The AMECEA Pastoral Coordinator acknowledged with appreciation the impact of this training testifying, “Despite (the fact) that they (soldiers) use guns, they strive to work with dignity of life, to the extent that every life is sacred and ought to be defended, even of the enemy.”

“There was an enemy of the opposite side who came shooting,” Fr Chimombo said in relation to an attack the soldiers contained and continued, “all (soldiers) went but instead of killing him, they surrounded him and brought him alive.”

“Even this man whom they had chained, the soldiers had to unchain him and gave him advice and took all the weapons,” Fr. Chimombo shared, recalling what he was told in his recent visit to Juba, South Sudan.

The catechesis at the Good Shepherd Peace Center seems to be bearing fruit, bringing about the desired change in the beneficiaries of the programs there, among them, soldiers, Fr. Chimombo confirmed.

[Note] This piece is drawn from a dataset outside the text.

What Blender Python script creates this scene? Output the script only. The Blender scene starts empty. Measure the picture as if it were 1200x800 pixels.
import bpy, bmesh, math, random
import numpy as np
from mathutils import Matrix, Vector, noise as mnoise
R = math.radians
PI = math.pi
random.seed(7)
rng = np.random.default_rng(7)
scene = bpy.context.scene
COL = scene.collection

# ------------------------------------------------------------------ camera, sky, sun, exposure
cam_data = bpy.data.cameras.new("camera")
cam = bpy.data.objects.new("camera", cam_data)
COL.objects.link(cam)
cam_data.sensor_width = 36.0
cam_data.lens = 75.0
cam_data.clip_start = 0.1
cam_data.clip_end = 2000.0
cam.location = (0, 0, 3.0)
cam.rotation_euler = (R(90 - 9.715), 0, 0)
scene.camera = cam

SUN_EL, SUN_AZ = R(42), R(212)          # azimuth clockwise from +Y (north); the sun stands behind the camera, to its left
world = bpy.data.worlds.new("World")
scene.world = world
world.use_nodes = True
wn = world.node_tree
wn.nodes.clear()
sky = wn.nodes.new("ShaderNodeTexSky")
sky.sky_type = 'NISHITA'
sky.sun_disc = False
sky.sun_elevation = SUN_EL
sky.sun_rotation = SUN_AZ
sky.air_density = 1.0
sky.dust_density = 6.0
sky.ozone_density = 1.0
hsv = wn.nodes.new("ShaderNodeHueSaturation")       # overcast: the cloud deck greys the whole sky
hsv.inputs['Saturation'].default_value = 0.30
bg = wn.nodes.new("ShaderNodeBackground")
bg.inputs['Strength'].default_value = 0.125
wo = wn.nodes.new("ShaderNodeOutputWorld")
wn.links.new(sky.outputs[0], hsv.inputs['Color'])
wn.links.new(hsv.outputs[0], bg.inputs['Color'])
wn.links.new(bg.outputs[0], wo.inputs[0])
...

Asked about the impression of his companion during the South Sudan visit, Prof. Klaus Vellguth, head of the department of theological research at Missio Aachen, Fr. Chimombo said, “He is carrying a positive message to fellow members in Germany and also to the rest of Missio. He (Prof. Vellguth) is going to communicate that message, portraying the positive aspects that are in South Sudan.”